The Stars Were Right by K. M. Alexander
Reviewed of a TBRindr copy from the author.

This is a noirish murder mystery in a post-Lovecraftian apocalypse city, when “the stars aligned” and various nefarious beasties arose to send the world into chaos. Now, however, things are overall OK, and the world seems at peace. It just happens to be populated by various non-human sentient races in addition to traditional humanity.

The story follows a caravan master named Mal Bell who returns from a voyage only to end up accused of an increasing number of murders–all the victims being people connected to his life. He goes on the run from police as well as the murderers he tries to clear his name and survive to the next day.

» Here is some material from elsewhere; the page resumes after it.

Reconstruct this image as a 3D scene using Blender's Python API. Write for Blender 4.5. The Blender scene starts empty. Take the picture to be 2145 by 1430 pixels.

This was a fun little noir in the classic “fugitive” tradition. The characters were well built and natural, and the dialog was very smooth. I was eager to follow Mal’s story to the end, and I was satisfied when I got there. This book kept the tension up and paced it right, and stuck a solid ending.

The Lovecraftian trappings, though, often struck me as just that: trappings. There are references galore to the mythos, and to other elements of classic weird literature, but in many cases they don’t really impact the story. The fundamental conflict centers around a reference to Arthur Machen’s work, but in many ways this same story could have been told about a cult in New York. This isn’t necessarily a bad thing, but I think a lot of fans of the Mythos works will feel slightly unfulfilled.

Apart from that, there are certain structural elements of the story that don’t work for me. The opening flashback strikes me as mildly confusing, because it’s actually a flashforward to something that happens in the first quarter of the book. However the book had no typos that I noticed, and the overall structure was pretty tight.

I enjoyed the book, and I was satisfied in the end.
That’s all you can ask for, in the end!

I’d like to thank the author for the opportunity to read and review!